Going, going, gone: The Braves had no further need of John Hart

John Hart,  pursuer of other opportunities.

John Hart,  pursuer of other opportunities.

It would be hard to claim that the Hart/Coppolella partnership worked, given that neither of the two Johns will be around for a fourth season. To say that it failed wouldn’t be accurate, either. The Braves are in a better place in November 2017 than in November 2014, when the Johns – as was the case in every trade, of which there were many, the John that mattered was Coppolella – embarked on what Hart deemed a “reset.”

The resetting part went about as well as a reset can. (Yes, there were mistakes. Go ask the Astros if they got everything right in their climb from 111 losses to World Series champs.) The Braves wanted young pitching, and they’ve got scads of it. But the way in which the reset was conducted drew scrutiny from MLB, and that’s why Coppolella was jettisoned Oct. 2. And now, in the wake of Alex Anthopoulos’ arrival as general manager/head of baseball operations, Hart likewise has been elbowed aside.
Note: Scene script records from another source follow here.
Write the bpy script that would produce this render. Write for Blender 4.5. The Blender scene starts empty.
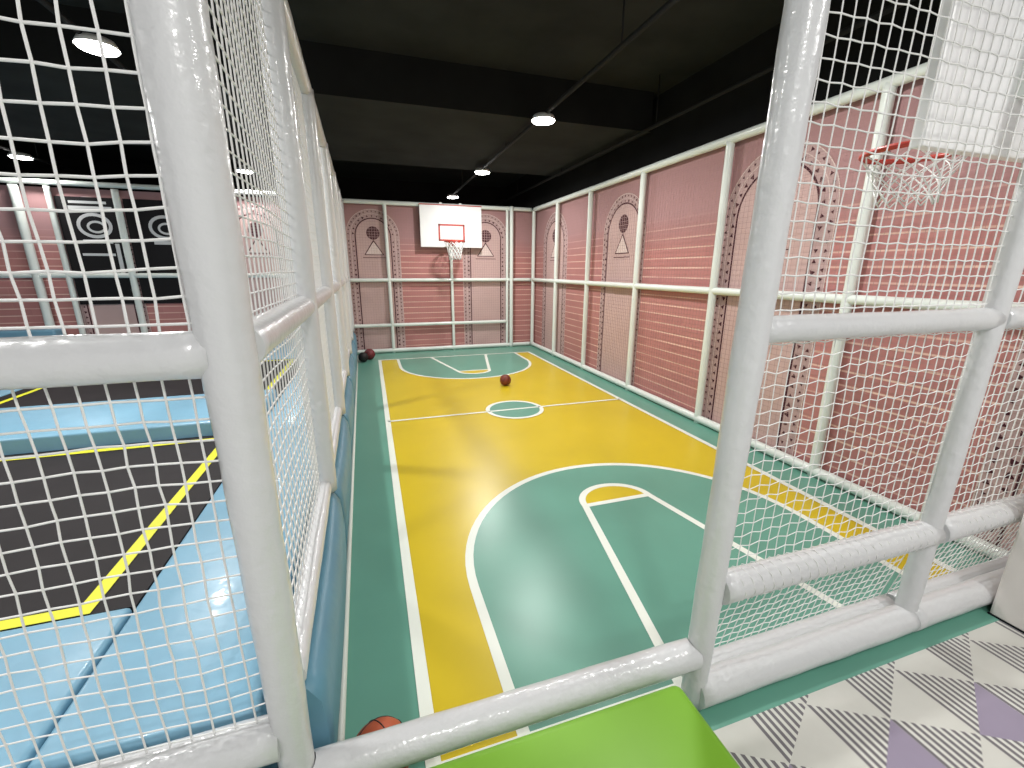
import bpy, bmesh, math, random
from mathutils import Vector, Matrix
random.seed(7)
PI = math.pi
scene = bpy.context.scene
COL = scene.collection

# ------------------------------------------------------------------ helpers
def srgb(r, g, b):
    def f(c):
        c /= 255.0
        return c / 12.92 if c <= 0.04045 else ((c + 0.055) / 1.055) ** 2.4
    return (f(r), f(g), f(b), 1.0)

def mat(name, color, rough=0.5, spec=0.5, coat=0.0, bump=None, noise=None, emit=None, metal=0.0, coat_rough=0.1, subsurf=0.0):
    m = bpy.data.materials.new(name)
    m.use_nodes = True
    nt = m.node_tree
    b = nt.nodes['Principled BSDF']
    b.inputs['Base Color'].default_value = color
    b.inputs['Roughness'].default_value = rough
    b.inputs['Specular IOR Level'].default_value = spec
    b.inputs['Coat Weight'].default_value = coat
    b.inputs['Coat Roughness'].default_value = coat_rough
    b.inputs['Metallic'].default_value = metal
    if emit:
        b.inputs['Emission Color'].default_value = emit[0]
        b.inputs['Emission Strength'].default_value = emit[1]
    tc = nt.nodes.new('ShaderNodeTexCoord')
    if noise:                                   # (scale, amount) brightness variation
        n = nt.nodes.new('ShaderNodeTexNoise'); n.inputs['Scale'].default_value = noise[0]
        n.inputs['Detail'].default_value = 4
        nt.links.new(tc.outputs['Object'], n.inputs['Vector'])
        mr = nt.nodes.new('ShaderNodeMapRange')
        mr.inputs['From Min'].default_value = 0.3; mr.inputs['From Max'].default_value = 0.7
        mr.inputs['To Min'].default_value = 1 - noise[1]; mr.inputs['To Max'].default_value = 1 + noise[1]
        nt.links.new(n.outputs['Fac'], mr.inputs['Value'])
        mx = nt.nodes.new('ShaderNodeMix'); mx.data_type = 'RGBA'; mx.blend_type = 'MULTIPLY'
        mx.inputs['Factor'].default_value = 1.0
        mx.inputs['A'].default_value = color
        nt.links.new(mr.outputs['Result'], mx.inputs['B'])
        nt.links.new(mx.outputs['Result'], b.inputs['Base Color'])
    if bump:                                    # (scale, strength, distance)
        n = nt.nodes.new('ShaderNodeTexNoise'); n.inputs['Scale'].default_value = bump[0]
        n.inputs['Detail'].default_value = 3
        nt.links.new(tc.outputs['Object'], n.inputs['Vector'])
        bp = nt.nodes.new('ShaderNodeBump'); bp.inputs['Strength'].default_value = bump[1]
        bp.inputs['Distance'].default_value = bump[2]
        nt.links.new(n.outputs['Fac'], bp.inputs['Height'])
        nt.links.new(bp.outputs['Normal'], b.inputs['Normal'])
        nt.links.new(bp.outputs['Normal'], b.inputs['Coat Normal'])
    return m

def link(name, me, m, parent=None, smooth=False):
    o = bpy.data.objects.new(name, me)
    COL.objects.link(o)
    for mm in (m if isinstance(m, (list, tuple)) else [m]):
        me.materials.append(mm)
    if smooth:
        for p in me.polygons: p.use_smooth = True
    if parent is not None:
        o.parent = parent
        o.matrix_parent_inverse = Matrix.Identity(4)
        o.location = -Vector(parent.location) if parent.parent is None else Vector((0, 0, 0))
    return o

def obj(name, bm, m, parent=None, smooth=False):
    """vertices are in world coordinates; a child's location cancels its root's offset"""
    me = bpy.data.meshes.new(name)
    bm.to_mesh(me); bm.free()
    return link(name, me, m, parent, smooth)

def pyobj(name, vs, fs, m, parent=None, smooth=False, mi=None):
    me = bpy.data.meshes.new(name)
    me.from_pydata([tuple(v) for v in vs], [], fs)
    if mi: me.polygons.foreach_set('material_index', mi)
    me.update()
    return link(name, me, m, parent, smooth)

def thing(name, label, cat, loc=(0, 0, 0), group=None):
    o = bpy.data.objects.new(name, None); COL.objects.link(o)
    o.location = loc; o.empty_display_size = 0.1
    return tag(o, label, cat, group)

def tag(o, label, cat, group=None):
    o['label'] = label; o['category'] = cat
    if group: o['group'] = group
    return o

def struct(o, label=None, cat=None):
    o['kind'] = 'structure'
    if label: o['label'] = label
    if cat: o['category'] = cat
    return o

def add_box(bm, lo, hi, bevel=0.0, seg=2, mi=0):
    t = bmesh.new()
    bmesh.ops.create_cube(t, size=1.0)
    for v in t.verts:
        v.co = Vector([(lo[i] + hi[i]) / 2 + v.co[i] * (hi[i] - lo[i]) for i in range(3)])
    if bevel > 0:
        bmesh.ops.bevel(t, geom=list(t.edges), offset=bevel, segments=seg, profile=0.5, affect='EDGES')
    for f in t.faces: f.material_index = mi
    me = bpy.data.meshes.new('tmp'); t.to_mesh(me); t.free()
    bm.from_mesh(me); bpy.data.meshes.remove(me)
    return bm

def box(lo, hi, bevel=0.0, seg=2):
    return add_box(bmesh.new(), lo, hi, bevel, seg)

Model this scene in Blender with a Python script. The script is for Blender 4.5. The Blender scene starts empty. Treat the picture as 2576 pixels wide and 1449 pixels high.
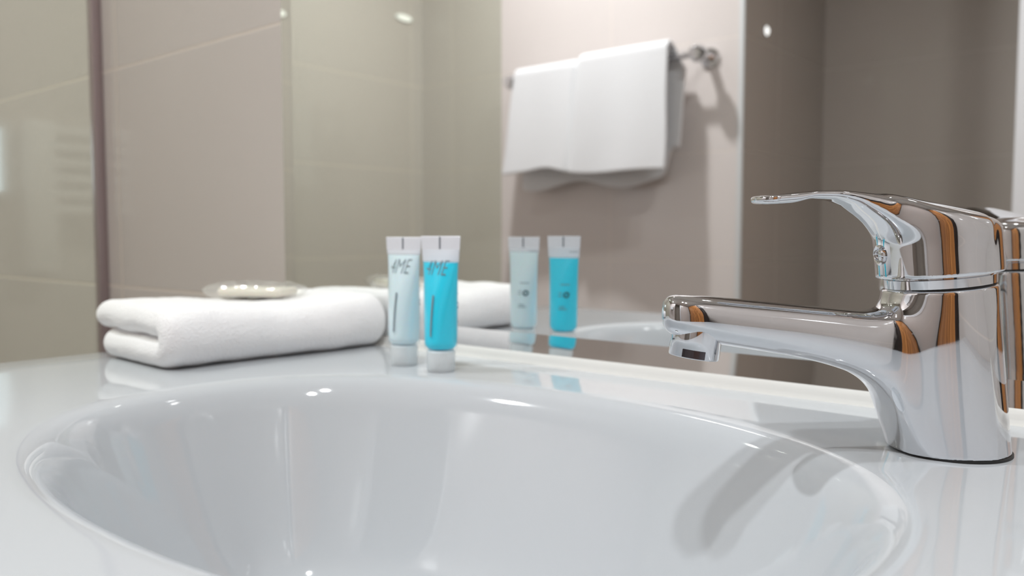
import bpy, bmesh, math, random
import numpy as np
from mathutils import Vector, Matrix
random.seed(4)
SC = bpy.context.scene
COL = SC.collection

# ---------------------------------------------------------------- camera
FPX = 2070.0
cam_d = bpy.data.cameras.new('camera')
cam = bpy.data.objects.new('camera', cam_d); COL.objects.link(cam)
SC.camera = cam
cam_d.sensor_width = 36.0
cam_d.lens = 36.0 * FPX / 2576.0
cam_d.clip_start = 0.01
_p = math.atan(130 / FPX); _a = math.radians(129.7)
fwd = Vector((math.cos(_a) * math.cos(_p), math.sin(_a) * math.cos(_p), -math.sin(_p)))
cam.location = (0, 0, 0.10)
cam.rotation_euler = fwd.to_track_quat('-Z', 'Y').to_euler()
cam_d.dof.use_dof = True
cam_d.dof.focus_distance = 0.385
cam_d.dof.aperture_fstop = 8.0

# ---------------------------------------------------------------- world, exposure
w = bpy.data.worlds.new('world'); SC.world = w
w.use_nodes = True
w.node_tree.nodes['Background'].inputs[0].default_value = (0.8, 0.85, 1, 1)
w.node_tree.nodes['Background'].inputs[1].default_value = 0.05
SC.view_settings.view_transform = 'Standard'
SC.view_settings.look = 'None'
SC.view_settings.exposure = 0.0
SC.view_settings.gamma = 1
SC.view_settings.use_curve_mapping = False
SC.cycles.max_bounces = 14
SC.cycles.diffuse_bounces = 6
SC.cycles.glossy_bounces = 10
SC.cycles.transparent_max_bounces = 16
SC.cycles.sample_clamp_indirect = 6

ZF, ZC = -0.85, 1.50            # floor and ceiling (worktop is z = 0)
YM = 0.515                      # mirror plane
YO = -0.97                      # opposite wall
XL, XR = -2.05, 0.45            # side walls
XG = -1.1545                     # shower screen

# downlights: x, y, watts, colour
DOWN = [(0.02, -0.20, 6.0, (0.96, 0.985, 1.0)),
        (-0.20, -0.17, 4.6, (0.93, 0.975, 1.0)),
        (-1.30, -0.46, 16.5, (0.97, 0.985, 1.0)),
        (-1.86, 0.33, 1.4, (0.92, 0.97, 1.0))]

# ---------------------------------------------------------------- helpers
def link(o):
    COL.objects.link(o); return o

def mesh_obj(name, verts, faces, mat, parent=None, smooth=True, mats=None, fm=None):
    me = bpy.data.meshes.new(name)
    me.from_pydata([tuple(v) for v in verts], [], [tuple(f) for f in faces])
    me.update()
    for m in (mats or [mat]): me.materials.append(m)
    if fm is not None:
        for p, k in zip(me.polygons, fm): p.material_index = k
    for p in me.polygons: p.use_smooth = smooth
    o = link(bpy.data.objects.new(name, me))
    if parent: o.parent = parent
    return o

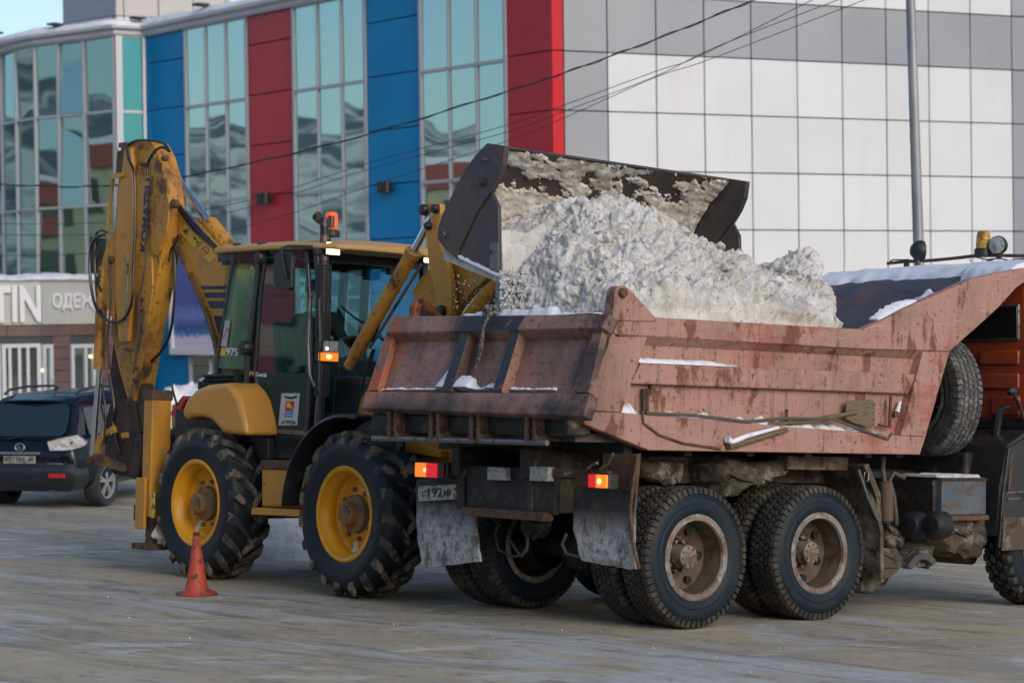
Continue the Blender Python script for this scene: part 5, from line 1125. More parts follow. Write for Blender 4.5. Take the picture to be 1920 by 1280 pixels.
for y_ in (CY - .06,):
    for x0, x1 in ((1.06, 1.13), (.16, .05), (-.2, -.36)):
        k = MB(); k.loft([[(x1 - .035, y_, CZ0), (x1 + .035, y_, CZ0), (x1 + .035, y_ + .06, CZ0), (x1 - .035, y_ + .06, CZ0)], [(x0 - .035, y_, CZ1), (x0 + .035, y_, CZ1), (x0 + .035, y_ + .06, CZ1), (x0 - .035, y_ + .06, CZ1)]]); k.build('pillar', dk, LD)
# door glass: clear above, dark green glazing below the waist
def lsheet(name, pts, y, th, m, parent=None, **kw):
    return lplate(name, pts, y, y + th, m, parent, **kw)
dr = empty('door', Matrix.Identity(4), LD)
lsheet('upper_glass', [(497, 462), (575, 468), (580, 560), (580, 700), (480, 696), (487, 560)], -CY - .004, .006, Mt['glass'], dr)
lsheet('lower_glass', [(479, 697), (580, 701), (574, 806), (506, 802), (495, 770), (480, 725)], -CY - .004, .008, Mt['door'], dr, bevel=.002)
lsheet('door_rail', [(500, 803), (576, 807), (574, 816), (502, 812)], -CY - .012, .02, Mt['steel'], dr)
for (a, b_, r_) in ((487, 483, .062), (459, 652, .07)):
    c_ = Q(a, b_, y=-CY - .05); k = MB(); k.lathe([(.001, -.04), (r_ * .8, -.035), (r_, -.01), (r_, .05), (.001, .05)], 14, 'y', c_); k.build('hinge_cover', bk, dr, smooth=True)
k = MB(); k.tube([Q(a, b_, y=-CY - .06) for a, b_ in ((588, 548), (581, 560), (578, 640), (580, 700), (590, 725))], .012, 8); k.build('grab_rail', Mt['steel'], LD, smooth=True)
k = MB(); k.tube([Q(a, b_, y=-CY - .03) for a, b_ in ((598, 560), (600, 640), (598, 720), (590, 800))], .008, 6); k.build('trim_line', Mt['steel'], LD, smooth=True)
c_ = Q(553, 692, y=-CY - .03); k = MB(); k.box(c_.x - .07, c_.x + .07, c_.y - .02, c_.y + .02, c_.z - .03, c_.z + .03); k.build('door_handle', bk, dr, bevel=.01)
lsheet('quarter_glass', [(445, 460), (484, 460), (470, 600), (458, 660), (456, 692), (404, 690), (412, 650), (428, 560)], -CY + .004, .006, Mt['glass'])
k = MB(); rings = []
for i in range(9):
    z_ = 1.80 + .165 * i / 8; o = .025 if i % 2 else 0
    rings.append([(-.44 - o + .02 * i / 8, -CY - .02 - o, z_), (.10, -CY - .02 - o, z_), (.10, -CY + .2, z_), (-.44 - o + .02 * i / 8, -CY + .2, z_)])
k.loft(rings); k.build('bellows', bk, LD)
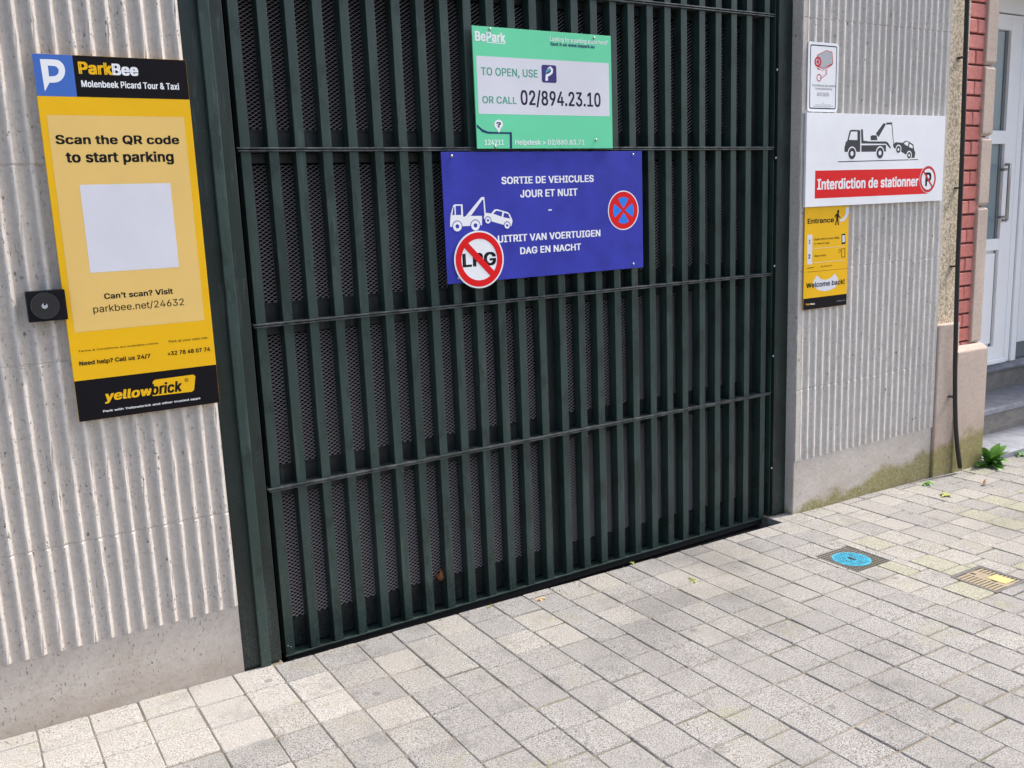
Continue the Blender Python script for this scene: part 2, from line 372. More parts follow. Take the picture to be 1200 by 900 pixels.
class Sign:
    def __init__(s, root, y): s.root, s.y = root, y
    def pts(s, pp, crop=None):
        if crop: ox, oy, k = crop; pp = [(ox+a/k, oy+b/k) for a, b in pp]
        return [P(a, b, s.y) for a, b in pp]
    def poly(s, pp, mt, layer=1, holes=(), name='print', crop=None):
        return shape(name, [s.pts(pp, crop)]+[s.pts(h, crop) for h in holes], s.y-LAYER*layer, F[mt], s.root)
    def rect(s, a, b, mt, layer=1, name='printed_panel'):
        (x0, z1), (x1, z0) = P(*a, s.y), P(*b, s.y)
        return shape(name, [[(x0, z0), (x1, z0), (x1, z1), (x0, z1)]], s.y-LAYER*layer, F[mt], s.root)
    def disc(s, c, rpx, mt, layer=1, name='print', hole=0, crop=None):
        if crop: ox, oy, k = crop; c = (ox+c[0]/k, oy+c[1]/k); rpx /= k; hole /= k
        x, z = P(*c, s.y); r = P(c[0]+rpx, c[1], s.y)[0]-x; lp = [circ(x, z, r)]
        if hole: lp.append(circ(x, z, r*hole/rpx))
        return shape(name, lp, s.y-LAYER*layer, F[mt], s.root)
    def text(s, txt, bl, tr, mt, bold=.0, layer=2, shear=0, crop=None, spacing=1):
        if crop: ox, oy, k = crop; bl = (ox+bl[0]/k, oy+bl[1]/k); tr = (ox+tr[0]/k, oy+tr[1]/k)
        v, f = letters(txt, bold, shear, spacing)
        us = [a[0] for a in v]; vs = [a[1] for a in v]; u0, u1, w0, w1 = min(us), max(us), min(vs), max(vs)
        (x0, z0), (x1, z1) = P(*bl, s.y), P(*tr, s.y)
        V = [(x0+(a-u0)/(u1-u0)*(x1-x0), s.y-LAYER*layer, z0+(b-w0)/(w1-w0)*(z1-z0)) for a, b in v]
        return mesh('lettering', V, f, F[mt], s.root)

# ------------------------------------------------------------------ the ground
gsheet = mesh('ground', [(-400, -400, -.16), (400, -400, -.16), (400, 400, -.16), (-400, 400, -.16)], [(0, 1, 2, 3)], MT['asphalt'], kind='structure', loc=(0, 0, -.16))
YEDGE = -.122      # front edge of the gate's threshold channel
def tilted(x0, x1, y0, y1, dz, dep=.05):
    v = []
    for d in (-dep, 0):
        for y in (y0, y1):
            for x in (x0, x1): v.append((x, y, zg(x)+dz+d))
    return v, boxd(0, 1, 0, 1, 0, 1)[1]
pave = mesh('pavement', *join(tilted(-3, .829, -4.2, -.092, -.0045, .14), tilted(.829, 3.2235, -4.2, YEDGE-.002, -.0042, .14), tilted(3.224, 9, -4.2, .2, -.0042, .14)), MT['sand'], kind='structure', loc=(1.5, -1.5, 0))
pm_variants = {}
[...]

The Braves, see, were embarrassed. They were embarrassed that Coppolella, apparently in conjunction with the also-booted Gordon Blakeley, flouted rules in the international market. (That many clubs flout doesn’t make it right.) They were also embarrassed that Hart’s supervisory style was viewed by MLB – invoking the description offered to ESPN’s Jerry Crasnick – as “disengaged.” Such ignorance is the reason Hart might walk away from this mess without being sanctioned; it’s also the reason the Braves wanted him gone.

Background: Hart was living in semi-retirement when John Schuerholz, among his best friends, commissioned him as a consultant in the offseason of 2013-14. In retrospect, it’s clear that Schuerholz was laying groundwork for what would be the firing of GM Frank Wren, on whom Schuerholz had soured, in September 2014. At the cold-blooded media briefing following Wren’s “termination,” Hart – who hadn’t done anything but consult for the Braves – shared a dais with franchise pillars Schuerholz and Bobby Cox.

Schuerholz’s grand design was to dump Wren and have Hart serve as a caretaker. Hart initially balked at staying long-term. He liked his life. He was working at MLB TV and living in Orlando. He brought the Cleveland Indians up from oblivion. He left the Texas Rangers in the hands of Jon Daniels, among his many proteges. His legacy in the sport was secure. After much cajoling, he agreed to take over as Braves president and serve as mentor to Coppolella.

Some in baseball wondered how hard Hart, who turned 66 in 2014, would work. (Toward the end of his time with the Rangers, he was more figurehead than force.) He and Coppolella would talk every day, many times most days, but the much younger man was the reset’s engine. When Coppolella was named full-blown GM in October 2015, the question then became: What would be left for Hart to do?

Today we have something approaching an answer, and that answer is, “not much.” Hart wasn’t always in the office – he maintained his Florida residence and also a place in the mountains – and this became a source of concern. He was being paid a president’s wages while acting as more of a consultant. If Hart really didn’t know what Coppolella/Blakeley were doing, where the heck had he been?

Monday’s presser was rich in subtext. We’d been led to believe that Hart would hire the new GM, but he wasn’t on the dais or even in town for the actual presentation. CEO Terry McGuirk announced that Hart would become a “special adviser,” and he took pains to stress that the ex-president would have no part of baseball operations. As if to allay any fears of lingering contamination, he also said this would happen “immediately.” Whenever a reporter subsequently broached Hart’s name, McGuirk all but cringed.

Friday’s announcement that Hart was leaving the Braves “to pursue other opportunities” was the official kiss-off, and not a moment too soon. It had been reported that Hart was telling people at this week’s GM meetings in Orlando that he was still involved in baseball ops – even after McGuirk had told the world otherwise. With Anthopoulos aboard, there was no further need for a mentor or a president. In sum, no further need for Hart.

Thus ends a strange chapter in Braves’ annals. The men in charge of the great rebuild have been tossed aside, while their successor seems downright giddy over the riches he inherits. Said Anthopoulos: “The young talent that’s here is as good as you’re going to get in the game.”

And maybe, for the Braves to go from rebuilders to contenders, this needed to happen. (Not in this way, but you can’t always get what you want.) Anthopoulos has run a team before. He knows what he’s doing. He’ll essentially be his own president. He’ll be, ahem, fully engaged.